"""

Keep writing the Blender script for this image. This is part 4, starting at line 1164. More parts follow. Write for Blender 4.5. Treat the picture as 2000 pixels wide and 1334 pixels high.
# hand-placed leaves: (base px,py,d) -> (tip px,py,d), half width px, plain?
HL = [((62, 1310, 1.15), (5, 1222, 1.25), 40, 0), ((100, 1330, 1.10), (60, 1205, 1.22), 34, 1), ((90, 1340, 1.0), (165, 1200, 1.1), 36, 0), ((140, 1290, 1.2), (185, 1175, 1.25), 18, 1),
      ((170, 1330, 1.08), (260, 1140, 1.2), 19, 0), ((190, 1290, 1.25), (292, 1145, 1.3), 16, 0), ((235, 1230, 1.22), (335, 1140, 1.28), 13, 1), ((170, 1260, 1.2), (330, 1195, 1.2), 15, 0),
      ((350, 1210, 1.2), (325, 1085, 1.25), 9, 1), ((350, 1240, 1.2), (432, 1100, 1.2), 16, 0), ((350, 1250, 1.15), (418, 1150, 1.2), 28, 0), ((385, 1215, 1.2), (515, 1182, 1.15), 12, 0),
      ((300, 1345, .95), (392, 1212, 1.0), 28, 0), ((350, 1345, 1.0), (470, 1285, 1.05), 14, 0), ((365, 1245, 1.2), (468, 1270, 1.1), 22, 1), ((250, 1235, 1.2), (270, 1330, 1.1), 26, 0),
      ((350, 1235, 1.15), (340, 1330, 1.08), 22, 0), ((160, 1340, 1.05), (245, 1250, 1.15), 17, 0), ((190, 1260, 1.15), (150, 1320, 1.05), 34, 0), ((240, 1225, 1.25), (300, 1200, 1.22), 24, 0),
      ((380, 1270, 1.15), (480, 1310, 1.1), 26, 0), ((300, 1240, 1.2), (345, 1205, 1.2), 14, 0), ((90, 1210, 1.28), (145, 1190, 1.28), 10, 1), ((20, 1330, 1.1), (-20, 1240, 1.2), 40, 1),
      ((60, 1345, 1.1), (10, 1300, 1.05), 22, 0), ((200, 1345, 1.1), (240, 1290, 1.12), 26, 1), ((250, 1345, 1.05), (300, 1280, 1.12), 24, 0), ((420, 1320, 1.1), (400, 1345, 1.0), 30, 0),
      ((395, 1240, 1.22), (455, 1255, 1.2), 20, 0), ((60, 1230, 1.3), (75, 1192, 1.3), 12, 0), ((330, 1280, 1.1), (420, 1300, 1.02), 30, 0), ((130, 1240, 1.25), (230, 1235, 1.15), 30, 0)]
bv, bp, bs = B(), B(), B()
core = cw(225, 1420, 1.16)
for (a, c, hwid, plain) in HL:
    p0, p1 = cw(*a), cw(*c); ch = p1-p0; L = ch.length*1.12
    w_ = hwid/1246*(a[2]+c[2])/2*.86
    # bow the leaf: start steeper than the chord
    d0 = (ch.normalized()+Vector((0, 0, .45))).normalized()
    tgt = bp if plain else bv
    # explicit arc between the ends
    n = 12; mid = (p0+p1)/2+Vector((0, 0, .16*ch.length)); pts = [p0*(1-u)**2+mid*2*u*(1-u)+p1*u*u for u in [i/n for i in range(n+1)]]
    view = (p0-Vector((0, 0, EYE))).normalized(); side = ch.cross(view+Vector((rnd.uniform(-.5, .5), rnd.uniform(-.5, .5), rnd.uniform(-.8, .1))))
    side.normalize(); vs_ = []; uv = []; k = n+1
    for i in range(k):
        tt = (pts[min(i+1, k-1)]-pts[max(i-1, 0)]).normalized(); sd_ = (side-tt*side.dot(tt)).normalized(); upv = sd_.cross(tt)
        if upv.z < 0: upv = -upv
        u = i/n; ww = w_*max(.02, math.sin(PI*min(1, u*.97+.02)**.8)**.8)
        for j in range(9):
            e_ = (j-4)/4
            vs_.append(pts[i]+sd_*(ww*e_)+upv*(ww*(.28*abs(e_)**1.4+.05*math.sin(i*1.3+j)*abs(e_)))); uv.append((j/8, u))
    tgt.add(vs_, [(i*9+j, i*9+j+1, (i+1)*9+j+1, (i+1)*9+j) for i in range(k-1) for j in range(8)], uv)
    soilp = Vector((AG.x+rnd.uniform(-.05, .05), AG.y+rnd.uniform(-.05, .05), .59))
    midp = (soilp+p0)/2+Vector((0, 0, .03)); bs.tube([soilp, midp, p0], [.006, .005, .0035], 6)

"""

=== OBJECTIVE ===
Write out every line of the material again, exactly as it reads.

=== WRITTEN REPLY ===
Keep writing the Blender script for this image. This is part 4, starting at line 1164. More parts follow. Write for Blender 4.5. Treat the picture as 2000 pixels wide and 1334 pixels high.
# hand-placed leaves: (base px,py,d) -> (tip px,py,d), half width px, plain?
HL = [((62, 1310, 1.15), (5, 1222, 1.25), 40, 0), ((100, 1330, 1.10), (60, 1205, 1.22), 34, 1), ((90, 1340, 1.0), (165, 1200, 1.1), 36, 0), ((140, 1290, 1.2), (185, 1175, 1.25), 18, 1),
      ((170, 1330, 1.08), (260, 1140, 1.2), 19, 0), ((190, 1290, 1.25), (292, 1145, 1.3), 16, 0), ((235, 1230, 1.22), (335, 1140, 1.28), 13, 1), ((170, 1260, 1.2), (330, 1195, 1.2), 15, 0),
      ((350, 1210, 1.2), (325, 1085, 1.25), 9, 1), ((350, 1240, 1.2), (432, 1100, 1.2), 16, 0), ((350, 1250, 1.15), (418, 1150, 1.2), 28, 0), ((385, 1215, 1.2), (515, 1182, 1.15), 12, 0),
      ((300, 1345, .95), (392, 1212, 1.0), 28, 0), ((350, 1345, 1.0), (470, 1285, 1.05), 14, 0), ((365, 1245, 1.2), (468, 1270, 1.1), 22, 1), ((250, 1235, 1.2), (270, 1330, 1.1), 26, 0),
      ((350, 1235, 1.15), (340, 1330, 1.08), 22, 0), ((160, 1340, 1.05), (245, 1250, 1.15), 17, 0), ((190, 1260, 1.15), (150, 1320, 1.05), 34, 0), ((240, 1225, 1.25), (300, 1200, 1.22), 24, 0),
      ((380, 1270, 1.15), (480, 1310, 1.1), 26, 0), ((300, 1240, 1.2), (345, 1205, 1.2), 14, 0), ((90, 1210, 1.28), (145, 1190, 1.28), 10, 1), ((20, 1330, 1.1), (-20, 1240, 1.2), 40, 1),
      ((60, 1345, 1.1), (10, 1300, 1.05), 22, 0), ((200, 1345, 1.1), (240, 1290, 1.12), 26, 1), ((250, 1345, 1.05), (300, 1280, 1.12), 24, 0), ((420, 1320, 1.1), (400, 1345, 1.0), 30, 0),
      ((395, 1240, 1.22), (455, 1255, 1.2), 20, 0), ((60, 1230, 1.3), (75, 1192, 1.3), 12, 0), ((330, 1280, 1.1), (420, 1300, 1.02), 30, 0), ((130, 1240, 1.25), (230, 1235, 1.15), 30, 0)]
bv, bp, bs = B(), B(), B()
core = cw(225, 1420, 1.16)
for (a, c, hwid, plain) in HL:
    p0, p1 = cw(*a), cw(*c); ch = p1-p0; L = ch.length*1.12
    w_ = hwid/1246*(a[2]+c[2])/2*.86
    # bow the leaf: start steeper than the chord
    d0 = (ch.normalized()+Vector((0, 0, .45))).normalized()
    tgt = bp if plain else bv
    # explicit arc between the ends
    n = 12; mid = (p0+p1)/2+Vector((0, 0, .16*ch.length)); pts = [p0*(1-u)**2+mid*2*u*(1-u)+p1*u*u for u in [i/n for i in range(n+1)]]
    view = (p0-Vector((0, 0, EYE))).normalized(); side = ch.cross(view+Vector((rnd.uniform(-.5, .5), rnd.uniform(-.5, .5), rnd.uniform(-.8, .1))))
    side.normalize(); vs_ = []; uv = []; k = n+1
    for i in range(k):
        tt = (pts[min(i+1, k-1)]-pts[max(i-1, 0)]).normalized(); sd_ = (side-tt*side.dot(tt)).normalized(); upv = sd_.cross(tt)
        if upv.z < 0: upv = -upv
        u = i/n; ww = w_*max(.02, math.sin(PI*min(1, u*.97+.02)**.8)**.8)
        for j in range(9):
            e_ = (j-4)/4
            vs_.append(pts[i]+sd_*(ww*e_)+upv*(ww*(.28*abs(e_)**1.4+.05*math.sin(i*1.3+j)*abs(e_)))); uv.append((j/8, u))
    tgt.add(vs_, [(i*9+j, i*9+j+1, (i+1)*9+j+1, (i+1)*9+j) for i in range(k-1) for j in range(8)], uv)
    soilp = Vector((AG.x+rnd.uniform(-.05, .05), AG.y+rnd.uniform(-.05, .05), .59))
    midp = (soilp+p0)/2+Vector((0, 0, .03)); bs.tube([soilp, midp, p0], [.006, .005, .0035], 6)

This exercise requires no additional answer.